The Effect of Disorder on Hydrous Mineral Stability at High Pressure

Abstract:

The water storage capacity in the Earth’s deep interior and its transport between reservoirs is in part dependent upon the stability of high-pressure phases of hydrous minerals. Prediction of mineral stability in the Earth's mantle is dependent upon accurately calculating the Gibbs free energy of each phase as a function of pressure, temperature, and composition. Contributions from crystallographic disorder to the configurational entropy can extend the stability field of minerals at high temperatures.
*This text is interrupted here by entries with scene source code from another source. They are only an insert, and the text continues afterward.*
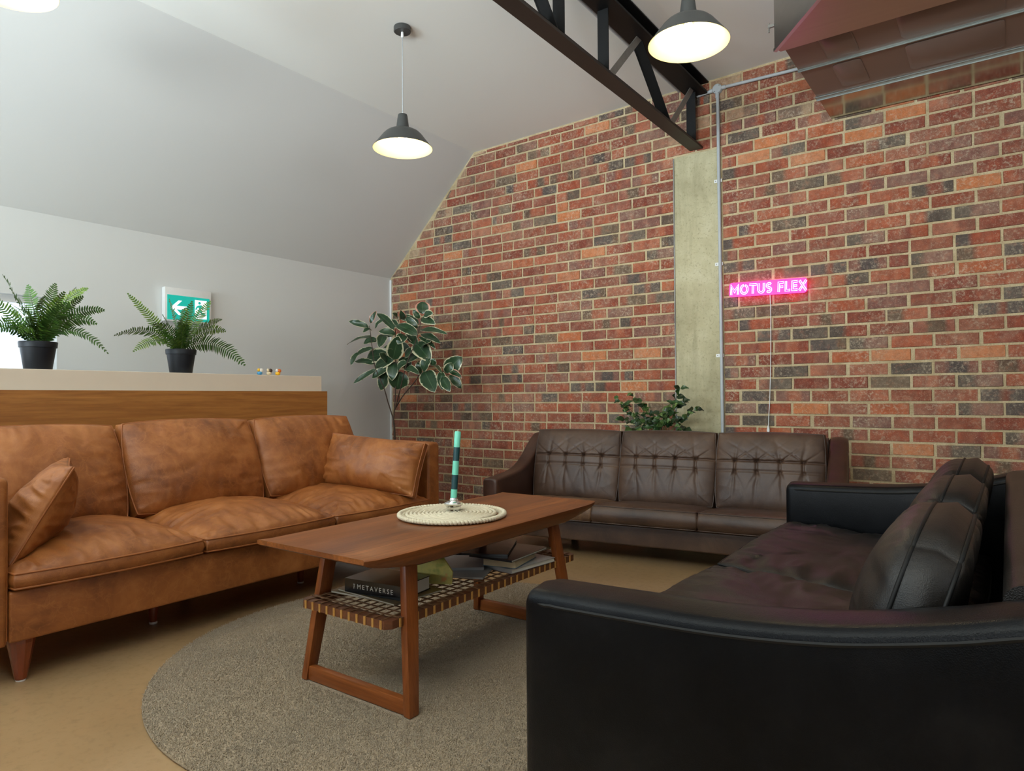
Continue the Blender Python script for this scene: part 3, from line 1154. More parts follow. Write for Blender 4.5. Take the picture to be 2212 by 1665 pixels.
def table_top():
    V, F = [], []
    ys = np.concatenate([np.linspace(-HL, -HL + 0.30, 16), np.linspace(-HL + 0.34, HL - 0.34, 10), np.linspace(HL - 0.30, HL, 16)])
    rows = []
    for y in ys:
        d = HL - abs(y)
        thick = 0.011 + 0.047 * min(1.0, (d / 0.24)) ** 0.62
        lip = 0.004 * max(0.0, 1 - d / 0.05)
        hw = HW - 0.010 * (abs(y) / HL) ** 4
        zt, zb = ZT + lip, ZT - thick
        ins = min(0.022, thick * 0.4)
        sec = [(-hw + 0.006, zt), (-hw, zt - 0.004), (-hw, zt - thick * 0.35), (-hw + ins * 0.5, zb + 0.006), (-hw + ins, zb), (-hw + 0.09, zb + max(0, thick - 0.026)),
               (hw - 0.09, zb + max(0, thick - 0.026)), (hw - ins, zb), (hw - ins * 0.5, zb + 0.006), (hw, zt - thick * 0.35), (hw, zt - 0.004), (hw - 0.006, zt)]
        rows.append(len(V))
        V += [(x, y, z) for x, z in sec]
    n = 12
    for r in range(len(rows) - 1):
        for k in range(n):
            l = (k + 1) % n
            F.append((rows[r] + k, rows[r] + l, rows[r + 1] + l, rows[r + 1] + k))
    F.append(tuple(range(n))[::-1])
    F.append(tuple(rows[-1] + k for k in range(n)))
    V = arr(V)
    bm = bmesh.new()
    vs_ = [bm.verts.new(v) for v in V]
    for f in F:
        try:
            bm.faces.new([vs_[i] for i in f])
        except ValueError:
            pass
    bmesh.ops.recalc_face_normals(bm, faces=bm.faces[:])
    return bm_vf(bm)


mk('tabletop', table_top(), MT['teak'], tb, sharp=35)


def leg_taper(p, q, w0, d0, w1, d1):
    """upright from p (foot) to q (top), rectangular rounded section"""
    bm = bmesh.new()
    rings = []
    p, q = Vector(p), Vector(q)
    for t, w, d in ((0, w0, d0), (0.5, (w0 + w1) / 2 * 1.06, (d0 + d1) / 2 * 1.06), (1, w1, d1)):
        c = p.lerp(q, t)
        rings.append([bm.verts.new(c + Vector((sx * w / 2, sy * d / 2, 0))) for sx, sy in ((-1, -1), (1, -1), (1, 1), (-1, 1))])
    for a, b in zip(rings[:-1], rings[1:]):
        for k in range(4):
            bm.faces.new((a[k], a[(k + 1) % 4], b[(k + 1) % 4], b[k]))
    bm.faces.new(rings[0][::-1])
    bm.faces.new(rings[-1])
    bmesh.ops.recalc_face_normals(bm, faces=bm.faces[:])
    bmesh.ops.bevel(bm, geom=[e for e in bm.edges], offset=0.006, segments=2, affect='EDGES', profile=0.6)
    return bm_vf(bm)


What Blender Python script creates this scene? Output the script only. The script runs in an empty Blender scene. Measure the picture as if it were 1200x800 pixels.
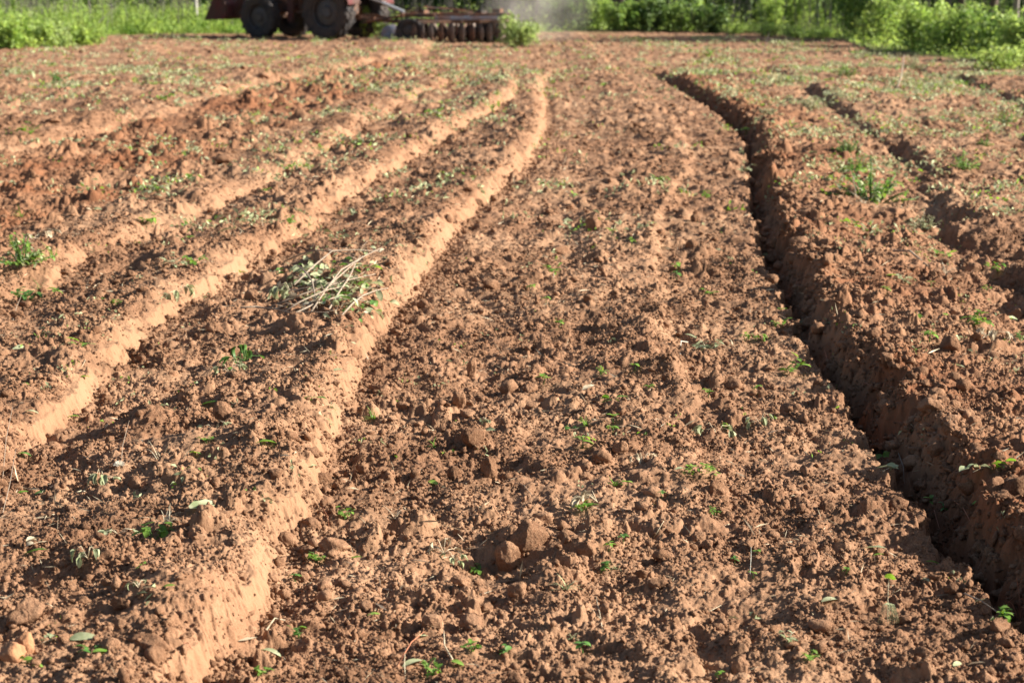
import bpy, math, random
import numpy as np
from mathutils import Vector, Matrix, Euler
R = math.radians
RNG = np.random.default_rng(11)
random.seed(5)
scene = bpy.context.scene
COL = scene.collection

# ------------------------------------------------------------------ camera model (pixels of the 1200x800 photograph)
F = 2600.0
H = 1.75
P = math.atan(439.0 / F)
cP, sP = math.cos(P), math.sin(P)

def at(px, py, z=0.0):
    u = (px - 600.0) / F
    v = (400.0 - py) / F
    dy = cP + v * sP
    dz = -sP + v * cP
    t = (H - z) / (-dz)
    return u * t, dy * t

# ------------------------------------------------------------------ noise
_g = np.random.default_rng(3)
_ang = _g.random(512) * 2 * np.pi
GX, GY = np.cos(_ang).astype(np.float32), np.sin(_ang).astype(np.float32)

def ihash(ix, iy, seed):
    with np.errstate(over='ignore'):
        h = ix.astype(np.uint32) * np.uint32(374761393) + iy.astype(np.uint32) * np.uint32(668265263) + np.uint32((seed * 2246822519) & 0xffffffff)
        h = (h ^ (h >> np.uint32(13))) * np.uint32(1274126177)
        h = h ^ (h >> np.uint32(16))
        h = h * np.uint32(2654435761)
        h = h ^ (h >> np.uint32(15))
    return h

def perlin(x, y, seed=0):
    fx, fy = np.floor(x), np.floor(y)
    ix, iy = fx.astype(np.int64), fy.astype(np.int64)
    dx, dy = (x - fx).astype(np.float32), (y - fy).astype(np.float32)
    u = dx * dx * dx * (dx * (dx * 6 - 15) + 10)
    v = dy * dy * dy * (dy * (dy * 6 - 15) + 10)
    def g(i, j):
        k = (ihash(ix + i, iy + j, seed) & np.uint32(511)).astype(np.int32)
        return GX[k] * (dx - i) + GY[k] * (dy - j)
    a = g(0, 0); b = g(1, 0); c = g(0, 1); d = g(1, 1)
    return (a + (b - a) * u + (c - a) * v + (a - b - c + d) * u * v) * 1.4

def fbm(x, y, seed=0, octv=4, gain=0.5):
    s = 0; a = 1.0; f = 1.0
    for o in range(octv):
        s = s + a * perlin(x * f + 17.3 * o, y * f - 9.1 * o, seed + o)
        a *= gain; f *= 2.03
    return s

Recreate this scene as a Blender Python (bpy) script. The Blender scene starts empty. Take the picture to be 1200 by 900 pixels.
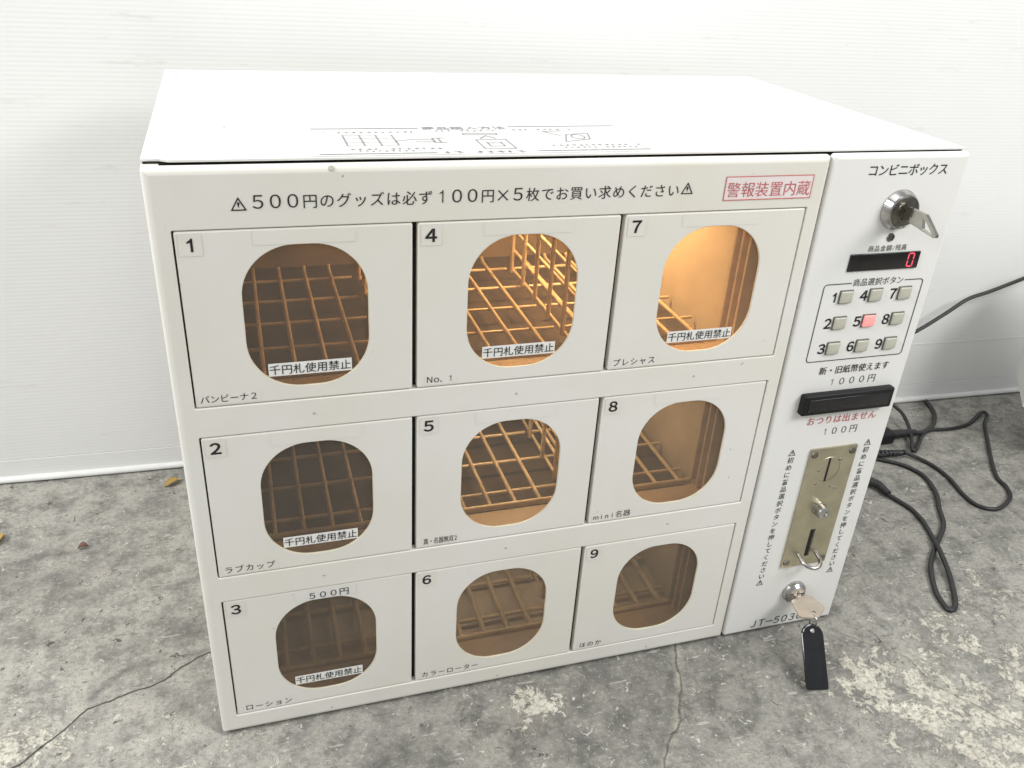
import bpy, math, random
import numpy as np
from mathutils import Vector, Matrix, noise as mnoise
from mathutils.geometry import tessellate_polygon

S = bpy.context.scene
COL = S.collection
random.seed(7)

# ------------------------------------------------------------------ camera
cam_d = bpy.data.cameras.new("camera"); cam = bpy.data.objects.new("camera", cam_d); COL.objects.link(cam)
cam.location = (0.06574457, -0.64419315, 0.74128163)
cam.rotation_euler = tuple(math.radians(a) for a in (61.68250043, -3.25139129, -16.92168755))
cam_d.sensor_width = 36.0; cam_d.lens = 1008.83555 / 1200 * 36
cam_d.clip_start = 0.02; cam_d.clip_end = 60
S.camera = cam

# ------------------------------------------------------------------ world, lamps, exposure
W = bpy.data.worlds.new("World"); S.world = W; W.use_nodes = True
W.node_tree.nodes["Background"].inputs[0].default_value = (0.93, 0.97, 1.0, 1)
W.node_tree.nodes["Background"].inputs[1].default_value = 0.46
def area(name, loc, target, sx, sy, power, col=(1, 1, 1)):
    d = bpy.data.lights.new(name, 'AREA'); d.shape = 'RECTANGLE'; d.size = sx; d.size_y = sy
    d.energy = power; d.color = col
    o = bpy.data.objects.new(name, d); COL.objects.link(o); o.location = loc
    o.rotation_euler = (Vector(target) - Vector(loc)).to_track_quat('-Z', 'Y').to_euler()
    return o
area("ceiling_lamp", (0.1, -0.1, 2.7), (0.2, 0.1, 0), 2.0, 0.8, 11, (1, .99, .97))
area("ceiling_lamp_left", (-1.9, -0.30, 1.85), (0.0, 0.35, 0.3), 1.2, 0.8, 47, (1, .99, .97))
area("ceiling_lamp_front", (1.45, -0.95, 1.45), (0.80, 0, 0.35), 0.9, 0.5, 19, (1, .99, .97))
S.view_settings.view_transform = 'Standard'; S.view_settings.look = 'None'
S.view_settings.exposure = 0.14; S.view_settings.gamma = 1.0
S.cycles.max_bounces = 8; S.cycles.transparent_max_bounces = 12
S.cycles.use_denoising = True
S.cycles.sample_clamp_indirect = 4

# ------------------------------------------------------------------ materials
def new_mat(name):
    m = bpy.data.materials.new(name); m.use_nodes = True
    nt = m.node_tree; return m, nt, nt.nodes["Principled BSDF"]
def N(nt, t, **kw):
    n = nt.nodes.new(t)
    for k, v in kw.items():
        if k in n.inputs.keys() if not hasattr(n, k) else False: n.inputs[k].default_value = v
        else: setattr(n, k, v)
    return n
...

In certain hydrous and anhydrous aluminum and magnesium silicates such as ringwoodite, some degree of disorder is favored at mantle pressure and temperature conditions. This study constrains the water storage capacity of the mantle by examining the effects of cation disorder on the structure and energetics of hydrous and anhydrous aluminum and magnesium silicates (kyanite, topaz-OH, phase egg, phase D, and δ-AlOOH) as a function of Si and Al coordination. We present the energetics of disorder at mantle pressure and temperature conditions from static lattice energy minimizations using interatomic potentials and complementary first-principles calculations coupled with modeling of configurational entropy. This work assesses the applicability of the aluminum avoidance principle in high-pressure hydrous aluminosilicates.